A project log for POSEVEN

An architecture for OSes, languages and application processors, that emphasises speed, safety, security and modularity.

yann-guidon-ygdesYann Guidon / YGDES 02/19/2026 at 22:030 Comments

Input and output (IO) is another critical resource but it's not the central feature of POSEVEN. It still needs to be specified !

The Code, Data and Instruction spaces are essential but some modules may inherit access to a 4th space : IO registers.

Access to this space is exclusive : each module (why limit to thread?) can access a range (only one range ?) of IO registers, which are rather fast, but must usually enforce access protocols.

When a thread generates an input or output request, the IO target/peripheral compares the module ID or thread ID with a valid registered ID (configured by the core module). An ID mismatch will obviously trigger an exception.

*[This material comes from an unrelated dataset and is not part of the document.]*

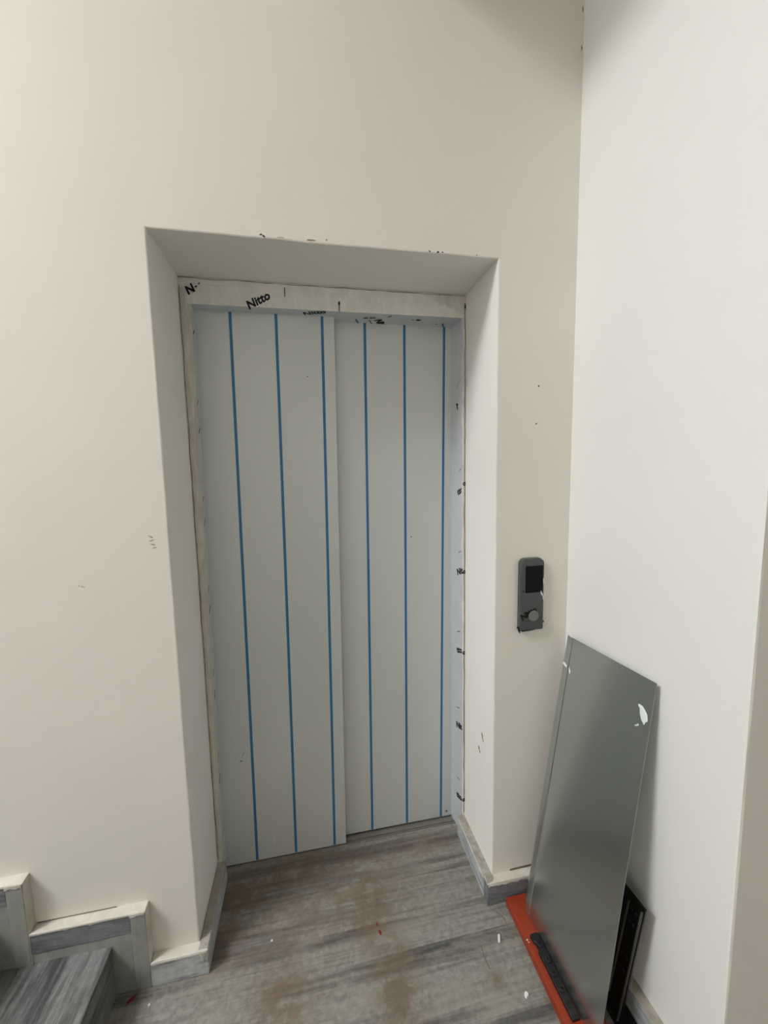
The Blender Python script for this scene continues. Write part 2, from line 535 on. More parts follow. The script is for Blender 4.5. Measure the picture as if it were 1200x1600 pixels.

The single-server approach might look like it increases complexity and latency, becoming a bottleneck, but overall, it ensures a coherent multiplexing of the requests as the system scales up, preventing complex semaphores, mutual locks and race conditions.

A particular IO module may receive simultaneous requests through IPC/IPE from several threads, but this leads to one single code, a single point of decision, simplifying arbitrage. There is no risk that one module mismanages a resource shared with another module using an outdated protocol, for example.

Furthermore, large data blocks may be transmitted through the "shuttles" and queued during the IPC, and the main thread of the module will handle and serialise all the requests.